**EXERCISE DESCRIPTION**
Transcribe the whole listing below without changing a word, but leave out every image.

**STORED DATA**
>> start

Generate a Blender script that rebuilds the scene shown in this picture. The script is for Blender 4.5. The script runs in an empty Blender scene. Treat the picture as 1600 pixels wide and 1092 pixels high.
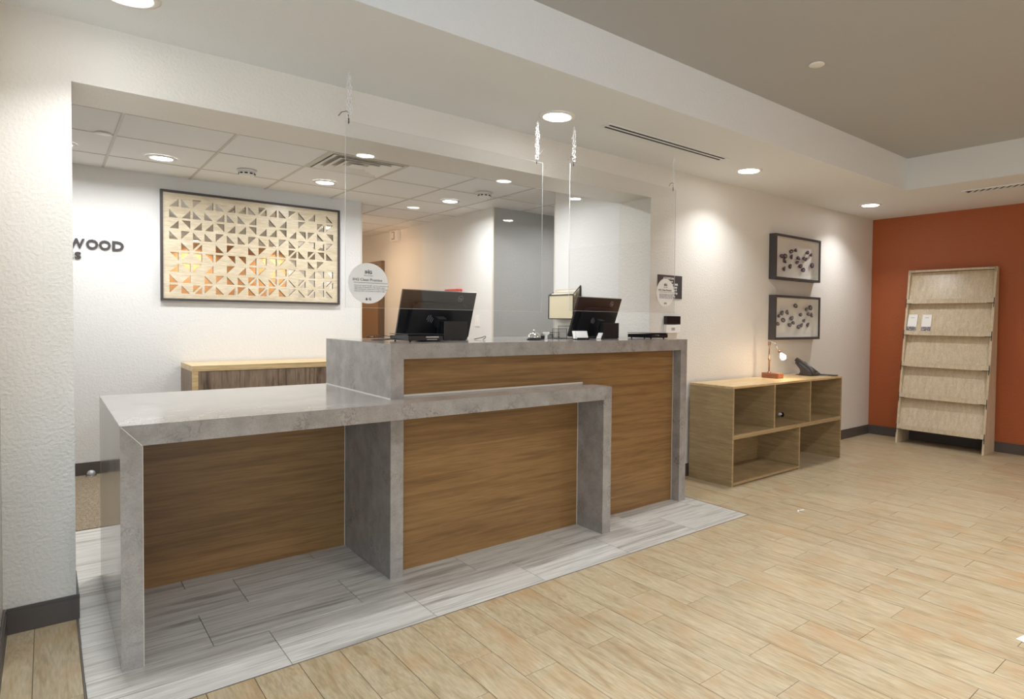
import bpy, bmesh, math, random
from mathutils import Vector, Matrix
from mathutils.geometry import tessellate_polygon
R = math.radians
random.seed(7)
C = bpy.context.scene.collection
scene = bpy.context.scene

# ------------------------------------------------------------------ camera
CAM = (-1.1751, -3.3021, 1.2488); YAW, PITCH, ROLL = 41.0604, -1.5052, 0.6917
FPX, PX, PY = 978.36, 923.63, 527.0
cam = bpy.data.cameras.new('camera'); camo = bpy.data.objects.new('camera', cam); C.objects.link(camo)
cyw, syw = math.cos(R(YAW)), math.sin(R(YAW)); cp, sp = math.cos(R(PITCH)), math.sin(R(PITCH))
fw = Vector((syw*cp, cyw*cp, sp)); rt = Vector((cyw, -syw, 0)); up = rt.cross(fw)
a = R(ROLL); r2 = rt*math.cos(a)+up*math.sin(a); u2 = -rt*math.sin(a)+up*math.cos(a)
M = Matrix((r2, u2, -fw)).transposed().to_4x4(); M.translation = Vector(CAM)
camo.matrix_world = M
cam.sensor_width = 36; cam.sensor_fit = 'HORIZONTAL'; cam.lens = FPX/1600*36
cam.shift_x = (800-PX)/1600; cam.shift_y = (PY-546)/1600
cam.clip_start = 0.02; cam.clip_end = 60
scene.camera = camo
# ------------------------------------------------------------------ light levels
W = bpy.data.worlds.new('world'); scene.world = W; W.use_nodes = True
W.node_tree.nodes['Background'].inputs[0].default_value = (0.75, 0.86, 1.0, 1)
W.node_tree.nodes['Background'].inputs[1].default_value = 1.0
P_SOFFIT, P_TRAY, P_OFFICE, P_HALL, P_WINDOW_FILL, P_BULB = 6.5, 16, 9.5, 10, 115, 1.6
WARM = (0.95, 0.975, 1.0); OFFW = (0.98, 0.99, 1.0)
vs = scene.view_settings
scene.display_settings.display_device = 'sRGB'
vs.view_transform = 'Standard'; vs.look = 'None'; vs.gamma = 1; vs.exposure = 0.1; vs.use_curve_mapping = False
scene.cycles.max_bounces = 10; scene.cycles.diffuse_bounces = 6; scene.cycles.glossy_bounces = 5
scene.cycles.transparent_max_bounces = 12; scene.cycles.use_denoising = True
scene.cycles.caustics_reflective = False; scene.cycles.caustics_refractive = False
scene.cycles.sample_clamp_indirect = 6

def s2l(r, g, b):
    f = lambda c: (c/255/12.92) if c/255 <= 0.04045 else ((c/255+0.055)/1.055)**2.4
    return (f(r), f(g), f(b), 1)

# ------------------------------------------------------------------ materials
def base_mat(name, col, rough=0.5, metal=0.0, spec=0.5, bump=None, emit=None, coat=0):
    m = bpy.data.materials.new(name); m.use_nodes = True
    nt = m.node_tree; b = nt.nodes['Principled BSDF']
    b.inputs['Base Color'].default_value = col if len(col) == 4 else (*col, 1)
    b.inputs['Roughness'].default_value = rough; b.inputs['Metallic'].default_value = metal
    b.inputs['Specular IOR Level'].default_value = spec
    if coat: b.inputs['Coat Weight'].default_value = coat; b.inputs['Coat Roughness'].default_value = 0.05
    if emit:
        b.inputs['Emission Color'].default_value = (*emit[0], 1); b.inputs['Emission Strength'].default_value = emit[1]
    if bump:
        sc, st, di = bump
        tc = nt.nodes.new('ShaderNodeTexCoord'); n = nt.nodes.new('ShaderNodeTexNoise'); n.inputs['Scale'].default_value = sc
        n.inputs['Detail'].default_value = 3
        bp = nt.nodes.new('ShaderNodeBump'); bp.inputs['Strength'].default_value = st; bp.inputs['Distance'].default_value = di
        nt.links.new(tc.outputs['Object'], n.inputs['Vector']); nt.links.new(n.outputs['Fac'], bp.inputs['Height'])
        nt.links.new(bp.outputs['Normal'], b.inputs['Normal'])
    return m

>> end

**EXERCISE RESPONSE**
Generate a Blender script that rebuilds the scene shown in this picture. The script is for Blender 4.5. The script runs in an empty Blender scene. Treat the picture as 1600 pixels wide and 1092 pixels high.
import bpy, bmesh, math, random
from mathutils import Vector, Matrix
from mathutils.geometry import tessellate_polygon
R = math.radians
random.seed(7)
C = bpy.context.scene.collection
scene = bpy.context.scene

# ------------------------------------------------------------------ camera
CAM = (-1.1751, -3.3021, 1.2488); YAW, PITCH, ROLL = 41.0604, -1.5052, 0.6917
FPX, PX, PY = 978.36, 923.63, 527.0
cam = bpy.data.cameras.new('camera'); camo = bpy.data.objects.new('camera', cam); C.objects.link(camo)
cyw, syw = math.cos(R(YAW)), math.sin(R(YAW)); cp, sp = math.cos(R(PITCH)), math.sin(R(PITCH))
fw = Vector((syw*cp, cyw*cp, sp)); rt = Vector((cyw, -syw, 0)); up = rt.cross(fw)
a = R(ROLL); r2 = rt*math.cos(a)+up*math.sin(a); u2 = -rt*math.sin(a)+up*math.cos(a)
M = Matrix((r2, u2, -fw)).transposed().to_4x4(); M.translation = Vector(CAM)
camo.matrix_world = M
cam.sensor_width = 36; cam.sensor_fit = 'HORIZONTAL'; cam.lens = FPX/1600*36
cam.shift_x = (800-PX)/1600; cam.shift_y = (PY-546)/1600
cam.clip_start = 0.02; cam.clip_end = 60
scene.camera = camo
# ------------------------------------------------------------------ light levels
W = bpy.data.worlds.new('world'); scene.world = W; W.use_nodes = True
W.node_tree.nodes['Background'].inputs[0].default_value = (0.75, 0.86, 1.0, 1)
W.node_tree.nodes['Background'].inputs[1].default_value = 1.0
P_SOFFIT, P_TRAY, P_OFFICE, P_HALL, P_WINDOW_FILL, P_BULB = 6.5, 16, 9.5, 10, 115, 1.6
WARM = (0.95, 0.975, 1.0); OFFW = (0.98, 0.99, 1.0)
vs = scene.view_settings
scene.display_settings.display_device = 'sRGB'
vs.view_transform = 'Standard'; vs.look = 'None'; vs.gamma = 1; vs.exposure = 0.1; vs.use_curve_mapping = False
scene.cycles.max_bounces = 10; scene.cycles.diffuse_bounces = 6; scene.cycles.glossy_bounces = 5
scene.cycles.transparent_max_bounces = 12; scene.cycles.use_denoising = True
scene.cycles.caustics_reflective = False; scene.cycles.caustics_refractive = False
scene.cycles.sample_clamp_indirect = 6

def s2l(r, g, b):
    f = lambda c: (c/255/12.92) if c/255 <= 0.04045 else ((c/255+0.055)/1.055)**2.4
    return (f(r), f(g), f(b), 1)

# ------------------------------------------------------------------ materials
def base_mat(name, col, rough=0.5, metal=0.0, spec=0.5, bump=None, emit=None, coat=0):
    m = bpy.data.materials.new(name); m.use_nodes = True
    nt = m.node_tree; b = nt.nodes['Principled BSDF']
    b.inputs['Base Color'].default_value = col if len(col) == 4 else (*col, 1)
    b.inputs['Roughness'].default_value = rough; b.inputs['Metallic'].default_value = metal
    b.inputs['Specular IOR Level'].default_value = spec
    if coat: b.inputs['Coat Weight'].default_value = coat; b.inputs['Coat Roughness'].default_value = 0.05
    if emit:
        b.inputs['Emission Color'].default_value = (*emit[0], 1); b.inputs['Emission Strength'].default_value = emit[1]
    if bump:
        sc, st, di = bump
        tc = nt.nodes.new('ShaderNodeTexCoord'); n = nt.nodes.new('ShaderNodeTexNoise'); n.inputs['Scale'].default_value = sc
        n.inputs['Detail'].default_value = 3
        bp = nt.nodes.new('ShaderNodeBump'); bp.inputs['Strength'].default_value = st; bp.inputs['Distance'].default_value = di
        nt.links.new(tc.outputs['Object'], n.inputs['Vector']); nt.links.new(n.outputs['Fac'], bp.inputs['Height'])
        nt.links.new(bp.outputs['Normal'], b.inputs['Normal'])
    return m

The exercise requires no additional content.